Trying to build on the chemistry so strongly displayed by Woody and Wesley in White Men Can't Jump, Money Train is an uninspired, unfunny, unreservedly lame vehicle that re-teams that film's slam-dunking, bickering buddies.
The plot finds our heroes playing brothers (it's too contrived to explain) and cops - New York transit cops to be precise. About ten minutes in, Woody suggests the possibility of robbing the "money train", the train that collects millions of dollars each night from the city's subway stations. This potential plot point is then ignored for the best part of an hour as our boys tackle a serial killer who's setting fire to token booth workers up and down the lines. A short while later they catch said killer and that plot strand is all wrapped up. Stuck with nothing to do for about 20 minutes of screen time, Wes 'n' Woody crack wise and chase babes. Then, someone remembers that thing about the train - cue the all-action, no-point finale.

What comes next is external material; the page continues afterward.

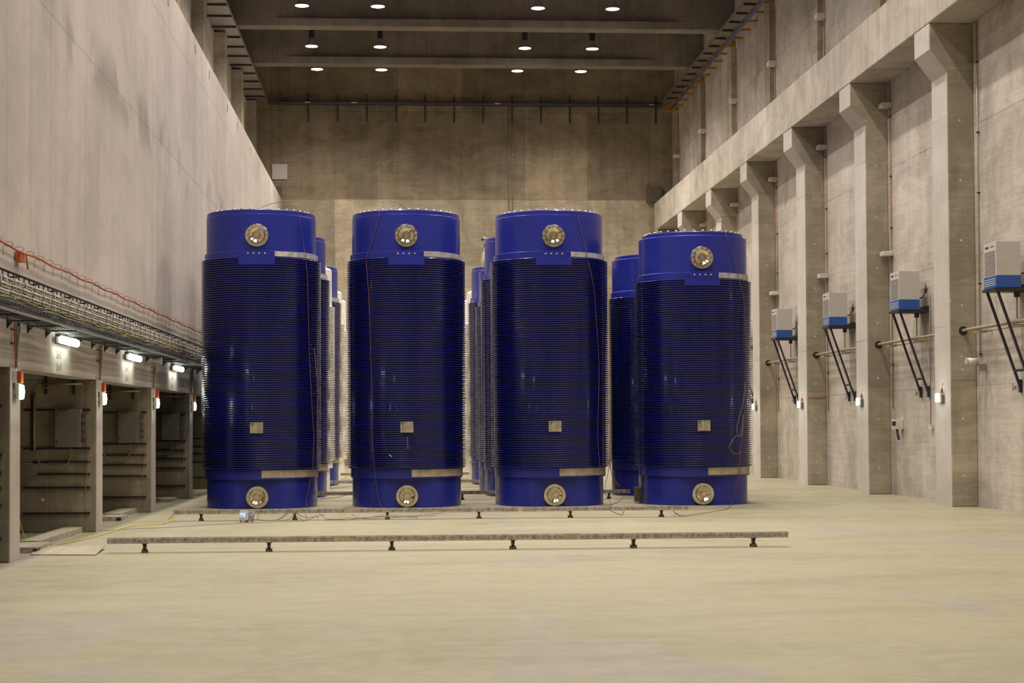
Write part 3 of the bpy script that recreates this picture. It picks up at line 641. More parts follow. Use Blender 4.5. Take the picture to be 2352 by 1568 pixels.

It's hard to think of a recent movie as singularly poor at delivering just pure basic entertainment as this. Even though the film was hardly striving for an intellectual undercurrent, the screenplay wilfully abandons plot and set-ups all over the place, lazily thinking the charms of its lead lads will get it through. They don't. Snipes and Harrelson's verbal sparring rarely rises above the formulaic, and Joseph Ruben's direction is just screaming out to have him labelled "the new John Badham".